2. Free Markets Often Outperform Planned Economies
The price system automatically communicates:
- scarcity
- demand levels
- production difficulty
- consumer preferences
These signals direct producers, distributors, and consumers—all pursuing their own goals—to meet one another’s needs.
A Laissez-Faire Foundation
The invisible hand supports laissez-faire economics (“let do” or “let go”), the belief that markets usually find equilibrium on their own without government forcing outcomes.
Smith explored this idea not only in The Wealth of Nations (1776) but also earlier in The Theory of Moral Sentiments (1759). Although the phrase appears only twice in the text, it became one of the most powerful metaphors in economic thought.
The Invisible Hand in Market Economies
For markets to allocate resources efficiently, profits and losses must accurately reflect consumer desires. When they do, businesses innovate, improve quality, and use resources more productively.
Richard Cantillon’s An Essay on Economic Theory (1755) deeply influenced Smith’s thinking, illustrating how self-interested actions unintentionally create order and prosperity.
Published during the Industrial Revolution, Smith’s argument helped shape early American capitalism. The idea that private markets are more productive than government-run systems became foundational to U.S. economic development.
Even modern regulators reference the concept. Former Federal Reserve Chair Ben Bernanke described a “market-based” regulatory approach as regulation by the invisible hand, aligning private incentives with public goals.
Real-World Examples of the Invisible Hand
1. Small Business Competition
A small retailer facing competition may:
- improve product quality
- lower prices
- speed up service
Even if the goal is to boost sales, consumers benefit from better products at better prices—an invisible hand outcome.
2. Supply Chain Coordination
Imagine a hardware store anticipating a surge in demand for garden tools. It orders more inventory from a manufacturer, who then coordinates with suppliers.
Each participant acts in self-interest, yet together they generate:
- jobs
- production
- supply chain activity
- a useful product for consumers
This entire process is guided not by a central planner, but by market signals and incentives.
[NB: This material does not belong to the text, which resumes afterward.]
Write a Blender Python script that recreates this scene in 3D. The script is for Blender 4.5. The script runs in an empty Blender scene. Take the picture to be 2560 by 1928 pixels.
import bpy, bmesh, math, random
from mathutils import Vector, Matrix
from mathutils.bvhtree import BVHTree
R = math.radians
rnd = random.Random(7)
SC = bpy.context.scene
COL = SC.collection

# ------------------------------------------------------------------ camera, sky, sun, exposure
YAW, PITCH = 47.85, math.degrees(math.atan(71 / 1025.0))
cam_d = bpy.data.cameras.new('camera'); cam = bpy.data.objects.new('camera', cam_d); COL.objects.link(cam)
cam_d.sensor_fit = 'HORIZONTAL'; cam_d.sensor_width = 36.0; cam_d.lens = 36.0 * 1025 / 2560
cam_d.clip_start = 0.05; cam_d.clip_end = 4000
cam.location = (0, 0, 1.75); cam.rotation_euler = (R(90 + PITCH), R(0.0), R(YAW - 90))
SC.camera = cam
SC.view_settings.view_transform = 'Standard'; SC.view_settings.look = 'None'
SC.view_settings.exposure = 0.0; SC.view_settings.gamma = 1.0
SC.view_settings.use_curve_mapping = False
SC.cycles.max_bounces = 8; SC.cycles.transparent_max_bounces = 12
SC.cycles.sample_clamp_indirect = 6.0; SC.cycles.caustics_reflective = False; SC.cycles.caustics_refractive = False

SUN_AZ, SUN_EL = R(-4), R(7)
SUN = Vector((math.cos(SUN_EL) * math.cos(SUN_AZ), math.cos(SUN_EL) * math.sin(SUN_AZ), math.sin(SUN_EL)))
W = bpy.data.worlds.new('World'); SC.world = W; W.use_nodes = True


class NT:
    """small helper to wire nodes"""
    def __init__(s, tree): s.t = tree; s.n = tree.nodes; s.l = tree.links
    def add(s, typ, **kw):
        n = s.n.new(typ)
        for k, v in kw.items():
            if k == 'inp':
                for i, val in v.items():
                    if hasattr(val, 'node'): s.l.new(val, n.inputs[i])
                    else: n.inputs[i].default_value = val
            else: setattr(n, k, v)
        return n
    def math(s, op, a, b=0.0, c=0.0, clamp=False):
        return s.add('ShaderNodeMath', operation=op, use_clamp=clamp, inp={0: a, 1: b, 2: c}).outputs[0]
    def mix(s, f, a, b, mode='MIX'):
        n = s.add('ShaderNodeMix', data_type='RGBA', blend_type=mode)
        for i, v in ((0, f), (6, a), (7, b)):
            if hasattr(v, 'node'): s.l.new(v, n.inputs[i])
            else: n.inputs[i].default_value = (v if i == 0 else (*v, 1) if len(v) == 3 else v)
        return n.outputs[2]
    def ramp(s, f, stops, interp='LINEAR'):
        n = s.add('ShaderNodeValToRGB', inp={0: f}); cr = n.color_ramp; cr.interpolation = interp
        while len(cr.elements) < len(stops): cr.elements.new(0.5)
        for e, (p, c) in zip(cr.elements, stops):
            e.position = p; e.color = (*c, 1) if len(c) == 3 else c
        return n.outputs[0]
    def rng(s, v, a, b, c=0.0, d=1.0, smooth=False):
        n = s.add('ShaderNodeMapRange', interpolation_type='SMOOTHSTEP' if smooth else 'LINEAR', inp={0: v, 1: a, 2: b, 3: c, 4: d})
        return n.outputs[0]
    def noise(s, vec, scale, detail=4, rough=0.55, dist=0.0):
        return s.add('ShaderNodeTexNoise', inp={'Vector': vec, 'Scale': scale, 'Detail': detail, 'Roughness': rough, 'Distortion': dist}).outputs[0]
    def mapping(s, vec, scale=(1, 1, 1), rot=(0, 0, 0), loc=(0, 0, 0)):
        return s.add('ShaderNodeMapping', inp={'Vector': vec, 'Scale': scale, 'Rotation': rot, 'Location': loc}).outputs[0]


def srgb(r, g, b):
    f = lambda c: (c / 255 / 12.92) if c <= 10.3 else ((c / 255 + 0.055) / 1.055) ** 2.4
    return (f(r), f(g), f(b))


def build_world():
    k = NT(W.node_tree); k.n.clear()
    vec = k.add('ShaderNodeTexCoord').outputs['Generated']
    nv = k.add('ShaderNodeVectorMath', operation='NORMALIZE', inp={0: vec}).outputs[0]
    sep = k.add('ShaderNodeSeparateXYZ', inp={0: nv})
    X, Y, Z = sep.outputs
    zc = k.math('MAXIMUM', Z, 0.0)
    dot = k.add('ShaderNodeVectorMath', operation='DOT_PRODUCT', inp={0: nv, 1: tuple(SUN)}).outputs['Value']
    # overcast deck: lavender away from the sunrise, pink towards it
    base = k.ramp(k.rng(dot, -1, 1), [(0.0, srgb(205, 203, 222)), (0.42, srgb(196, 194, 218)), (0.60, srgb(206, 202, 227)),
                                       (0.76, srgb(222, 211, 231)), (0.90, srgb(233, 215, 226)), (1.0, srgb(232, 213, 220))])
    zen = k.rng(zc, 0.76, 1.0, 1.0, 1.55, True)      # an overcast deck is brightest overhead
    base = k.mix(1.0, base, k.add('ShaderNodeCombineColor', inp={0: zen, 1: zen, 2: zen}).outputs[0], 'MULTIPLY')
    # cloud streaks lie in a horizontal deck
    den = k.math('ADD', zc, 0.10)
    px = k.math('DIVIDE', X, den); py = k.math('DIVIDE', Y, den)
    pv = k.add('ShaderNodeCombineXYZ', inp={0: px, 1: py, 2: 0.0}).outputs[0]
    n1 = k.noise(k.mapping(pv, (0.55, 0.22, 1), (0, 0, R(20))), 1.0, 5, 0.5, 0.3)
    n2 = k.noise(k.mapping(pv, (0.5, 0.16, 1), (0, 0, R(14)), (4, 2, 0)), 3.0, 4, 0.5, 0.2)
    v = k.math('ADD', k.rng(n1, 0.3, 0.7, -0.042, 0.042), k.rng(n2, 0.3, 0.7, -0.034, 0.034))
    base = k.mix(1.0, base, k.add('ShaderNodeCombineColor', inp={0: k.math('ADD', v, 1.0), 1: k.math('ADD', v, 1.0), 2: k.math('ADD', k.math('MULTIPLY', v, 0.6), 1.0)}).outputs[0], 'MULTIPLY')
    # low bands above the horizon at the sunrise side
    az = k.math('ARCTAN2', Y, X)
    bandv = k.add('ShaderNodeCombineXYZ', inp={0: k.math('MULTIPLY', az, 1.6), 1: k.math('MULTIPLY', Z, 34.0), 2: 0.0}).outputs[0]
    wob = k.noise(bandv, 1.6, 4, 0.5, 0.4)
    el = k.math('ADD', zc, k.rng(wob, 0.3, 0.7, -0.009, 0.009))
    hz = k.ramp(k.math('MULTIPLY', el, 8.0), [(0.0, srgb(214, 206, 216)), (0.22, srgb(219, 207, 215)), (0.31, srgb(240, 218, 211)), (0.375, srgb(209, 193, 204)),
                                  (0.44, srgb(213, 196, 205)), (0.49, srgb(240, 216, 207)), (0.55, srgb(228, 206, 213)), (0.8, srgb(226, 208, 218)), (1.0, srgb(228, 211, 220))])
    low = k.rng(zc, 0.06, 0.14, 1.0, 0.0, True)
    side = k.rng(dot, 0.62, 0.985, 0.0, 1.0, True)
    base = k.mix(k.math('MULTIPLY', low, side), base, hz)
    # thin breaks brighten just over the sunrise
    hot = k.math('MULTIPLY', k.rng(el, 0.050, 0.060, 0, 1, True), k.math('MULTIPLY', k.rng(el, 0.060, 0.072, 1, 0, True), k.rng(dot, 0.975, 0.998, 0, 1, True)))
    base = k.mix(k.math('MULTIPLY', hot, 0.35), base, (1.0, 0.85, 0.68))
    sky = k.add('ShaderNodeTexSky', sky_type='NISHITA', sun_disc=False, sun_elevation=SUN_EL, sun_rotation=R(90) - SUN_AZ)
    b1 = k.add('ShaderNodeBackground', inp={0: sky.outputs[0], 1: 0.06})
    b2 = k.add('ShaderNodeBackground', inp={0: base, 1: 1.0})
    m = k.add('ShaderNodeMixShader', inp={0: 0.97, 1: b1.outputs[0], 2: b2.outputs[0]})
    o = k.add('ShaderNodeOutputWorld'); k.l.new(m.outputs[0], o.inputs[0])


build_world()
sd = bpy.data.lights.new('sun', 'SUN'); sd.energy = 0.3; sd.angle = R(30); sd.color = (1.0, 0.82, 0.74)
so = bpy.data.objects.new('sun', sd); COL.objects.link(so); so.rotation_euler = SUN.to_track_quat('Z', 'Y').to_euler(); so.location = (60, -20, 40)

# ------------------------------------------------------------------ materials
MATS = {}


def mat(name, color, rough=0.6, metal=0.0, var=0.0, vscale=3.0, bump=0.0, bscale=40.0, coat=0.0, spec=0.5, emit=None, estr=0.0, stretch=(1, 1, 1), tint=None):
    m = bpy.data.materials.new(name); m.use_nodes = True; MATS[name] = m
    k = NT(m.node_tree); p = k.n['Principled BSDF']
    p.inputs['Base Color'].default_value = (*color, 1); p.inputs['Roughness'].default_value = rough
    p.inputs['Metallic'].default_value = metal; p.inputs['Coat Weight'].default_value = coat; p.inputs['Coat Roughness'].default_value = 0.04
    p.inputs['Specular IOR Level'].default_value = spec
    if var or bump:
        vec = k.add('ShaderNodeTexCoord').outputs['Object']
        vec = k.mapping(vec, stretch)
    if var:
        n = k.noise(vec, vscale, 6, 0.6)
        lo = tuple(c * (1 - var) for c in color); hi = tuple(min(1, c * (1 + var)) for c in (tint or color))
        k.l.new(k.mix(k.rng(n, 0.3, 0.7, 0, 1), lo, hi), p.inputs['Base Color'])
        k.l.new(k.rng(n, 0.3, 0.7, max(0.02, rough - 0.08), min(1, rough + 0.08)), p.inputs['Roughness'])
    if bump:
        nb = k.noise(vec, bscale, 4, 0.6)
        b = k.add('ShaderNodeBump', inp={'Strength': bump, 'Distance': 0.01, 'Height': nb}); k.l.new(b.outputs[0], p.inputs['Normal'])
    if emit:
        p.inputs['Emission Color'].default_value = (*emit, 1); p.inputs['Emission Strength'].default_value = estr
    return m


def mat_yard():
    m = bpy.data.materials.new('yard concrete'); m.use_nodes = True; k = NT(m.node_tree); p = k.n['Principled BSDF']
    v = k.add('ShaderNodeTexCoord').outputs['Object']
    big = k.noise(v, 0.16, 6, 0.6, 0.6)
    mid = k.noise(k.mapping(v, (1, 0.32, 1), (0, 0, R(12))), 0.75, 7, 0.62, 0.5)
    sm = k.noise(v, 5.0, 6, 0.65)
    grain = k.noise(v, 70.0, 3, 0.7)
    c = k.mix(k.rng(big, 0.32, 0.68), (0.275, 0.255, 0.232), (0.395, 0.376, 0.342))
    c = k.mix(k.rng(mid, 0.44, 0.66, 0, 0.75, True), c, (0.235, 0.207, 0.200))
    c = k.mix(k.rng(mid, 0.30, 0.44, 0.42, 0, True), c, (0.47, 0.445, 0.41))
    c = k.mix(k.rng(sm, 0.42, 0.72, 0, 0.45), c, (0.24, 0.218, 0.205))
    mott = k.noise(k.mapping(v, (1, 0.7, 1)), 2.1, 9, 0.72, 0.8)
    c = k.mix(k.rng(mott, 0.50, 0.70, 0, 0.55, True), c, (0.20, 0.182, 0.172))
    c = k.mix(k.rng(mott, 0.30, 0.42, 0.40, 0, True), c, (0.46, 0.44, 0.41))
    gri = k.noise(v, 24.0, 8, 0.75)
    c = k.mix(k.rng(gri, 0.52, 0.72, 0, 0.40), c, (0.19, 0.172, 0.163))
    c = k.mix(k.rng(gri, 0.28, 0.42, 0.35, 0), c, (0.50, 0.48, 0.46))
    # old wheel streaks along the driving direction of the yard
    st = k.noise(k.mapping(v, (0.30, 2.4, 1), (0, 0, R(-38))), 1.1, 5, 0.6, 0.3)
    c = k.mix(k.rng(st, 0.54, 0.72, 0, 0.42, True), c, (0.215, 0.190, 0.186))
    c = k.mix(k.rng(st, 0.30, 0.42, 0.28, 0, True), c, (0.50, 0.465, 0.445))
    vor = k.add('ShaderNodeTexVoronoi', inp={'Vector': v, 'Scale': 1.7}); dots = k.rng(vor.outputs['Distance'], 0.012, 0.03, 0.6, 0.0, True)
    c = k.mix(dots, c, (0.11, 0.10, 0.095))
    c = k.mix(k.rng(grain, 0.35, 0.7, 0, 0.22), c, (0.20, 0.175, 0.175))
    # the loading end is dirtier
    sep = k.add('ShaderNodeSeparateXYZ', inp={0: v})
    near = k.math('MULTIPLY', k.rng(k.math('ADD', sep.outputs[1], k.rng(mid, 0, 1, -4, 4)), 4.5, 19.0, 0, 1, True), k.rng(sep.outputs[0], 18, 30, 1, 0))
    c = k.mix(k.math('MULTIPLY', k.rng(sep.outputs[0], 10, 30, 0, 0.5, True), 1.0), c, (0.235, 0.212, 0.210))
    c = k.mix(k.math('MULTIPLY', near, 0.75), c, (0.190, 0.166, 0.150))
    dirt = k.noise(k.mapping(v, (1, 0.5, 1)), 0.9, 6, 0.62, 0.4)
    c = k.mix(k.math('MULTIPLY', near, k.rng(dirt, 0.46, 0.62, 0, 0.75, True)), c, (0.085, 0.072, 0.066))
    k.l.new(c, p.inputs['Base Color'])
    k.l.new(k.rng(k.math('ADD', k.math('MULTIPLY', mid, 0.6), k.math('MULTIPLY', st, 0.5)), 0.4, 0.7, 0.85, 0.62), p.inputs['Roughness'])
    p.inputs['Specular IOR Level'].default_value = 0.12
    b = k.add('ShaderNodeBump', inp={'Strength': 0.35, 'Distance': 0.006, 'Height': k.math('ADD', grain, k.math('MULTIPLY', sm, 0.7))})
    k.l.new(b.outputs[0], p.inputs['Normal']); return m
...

Why the Invisible Hand Matters
The invisible hand helps markets naturally move toward equilibrium, preventing prolonged shortages or surpluses. Society benefits when individuals have the freedom to:
- produce
- consume
- invest
- trade
The pursuit of self-interest—within a competitive environment—drives efficiency, innovation, and overall prosperity.
What Adam Smith Actually Said
Smith argued that people seeking personal gain often “promote an end which was no part of their intention.” The invisible hand refers to the automatic coordination of pricing and distribution, which operates independently of government planners.
Why the Invisible Hand Is Controversial
Critics argue that self-interest does not always lead to socially beneficial outcomes. Potential problems include:
- economic inequality
- market failures
- monopolies and concentration of power
- environmental harm
- worker exploitation
The model also assumes producers can easily switch industries for profit, which is often unrealistic due to cost, skill, or personal preference.
The Bottom Line
The invisible hand suggests that when individuals specialize and act in their own interest, they indirectly support society by producing the goods and services people need. This creates an interconnected economic system where:
- builders rely on shoemakers
- shoemakers rely on toolmakers
- and so on
Competition and profit-seeking drive innovation, lower costs, and technological progress—all contributing to economic growth.
Despite its limitations, the invisible hand remains one of the most influential ideas in economics and continues to shape modern discussions around markets, freedom, and the role of government.